From Crimmins's history, it is clear that Vernon originally was performing the Brown effect and method, likely with some refined handling touches. Vernon corroborated this evolution of the Brainwave Deck in 1977, in an interview autotaped by Pat Page, marketed by Page in 1977 as an installment called “From the End of My Cigar” in his “Sounds of Magic” series. Karl Fulves, in A History of the Brainwave Principle (1983, p. 97), transcribed the taped conversation concerning the Brainwave Deck. There Vernon says:

“The Brainwave deck? I didn't invent it. […] I got some of this Slick Ace fluid and I made up a pack of cards. Then I thought, why force a card, why not get that effect with a Brainwave. It was like the Light & Heavy Chests, taking an old principle and presenting it in a different way.
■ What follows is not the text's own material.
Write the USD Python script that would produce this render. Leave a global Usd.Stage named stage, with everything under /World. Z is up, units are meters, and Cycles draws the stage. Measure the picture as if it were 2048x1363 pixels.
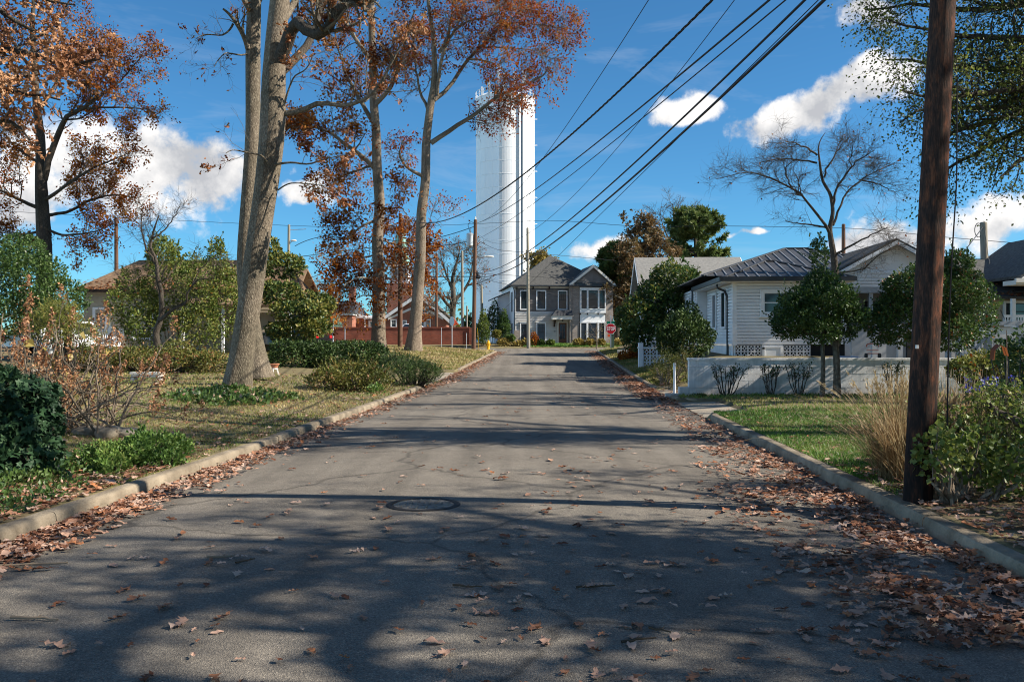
import math, numpy as np, usdkit, meshkit
import shapely
from shapely.geometry import Polygon, LineString, box as sbox, Point
from pxr import Usd, UsdGeom, UsdLux, UsdShade, Gf, Sdf, Vt

# ------------------------------------------------------------------ camera, sky, sun
stage = Usd.Stage.CreateInMemory()
UsdGeom.SetStageUpAxis(stage, 'Z')
UsdGeom.Xform.Define(stage, '/World')
F, EYE = 1800.0, 1.6                      # focal length in pixels of a 2048-wide picture, eye height
cam = UsdGeom.Camera.Define(stage, '/World/camera')
cam.CreateHorizontalApertureAttr(36.0); cam.CreateVerticalApertureAttr(36.0 * 681 / 1024)
cam.CreateFocalLengthAttr(36.0 * F / 2048); cam.CreateClippingRangeAttr(Gf.Vec2f(.05, 5000))
cam.AddTranslateOp().Set((0, 0, EYE)); cam.AddRotateXYZOp().Set((90, 0, 0))
cam.CreateExposureAttr(1.0)

SUN_AZ, SUN_EL = math.radians(-8), math.radians(35)
SUN = np.array([math.cos(SUN_EL) * math.cos(SUN_AZ), math.cos(SUN_EL) * math.sin(SUN_AZ), math.sin(SUN_EL)])
sun = UsdLux.DistantLight.Define(stage, '/World/sun')
sun.CreateNormalizeAttr(True); sun.CreateIntensityAttr(1.25); sun.CreateAngleAttr(.5); sun.CreateColorAttr(Gf.Vec3f(1, .93, .82))
sun.AddTransformOp().Set(Gf.Matrix4d().SetRotate(Gf.Rotation(Gf.Vec3d(0, 0, 1), Gf.Vec3d(*SUN))))

def sky_dir(px, py):
    d = np.array([(px - 1024) / F, 1, (681.5 - py) / F]); return d / np.linalg.norm(d)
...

It was no invention because they'd often pushed two cards waxed together, but you'd have to break them apart. With this fluid on there you could handle them naturally.

“Paul Fox was the one—I first did it with an ordinary pack of cards. I used to do it face-up. The (thought of) card would be face-down. But Paul Fox said to me, why not put a different color card in there. Now, when you show it, the card is face-up like this, and you come to the card and you show it, the selected card, you say, 'You people may think I was clever enough to reverse that card in some way, but that's the only blue card in the deck.' That was a real effect.

“I did that before anybody. It was years ago. But it was no invention, it was just a switch on an old principle, that's all.”

In summery, while Vernon has been widely said to be the inventor of the “Brainwave Deck”, the role he played was more in the refinement of the method and in the popularization of the trick. Judson Brown gets the lion's share of credit, Paul Fox provided an important twist on the effect, and Vernon made a further improvement by changing the adhesive from wax to roughing fluid.

These are the essential known facts of the history of “Brainwave”. However, the story of its evolution is long and complex. In A History of the Brainwave Principle (1983), Karl Fulves offers an excellent and detailed look at how this effect evolved.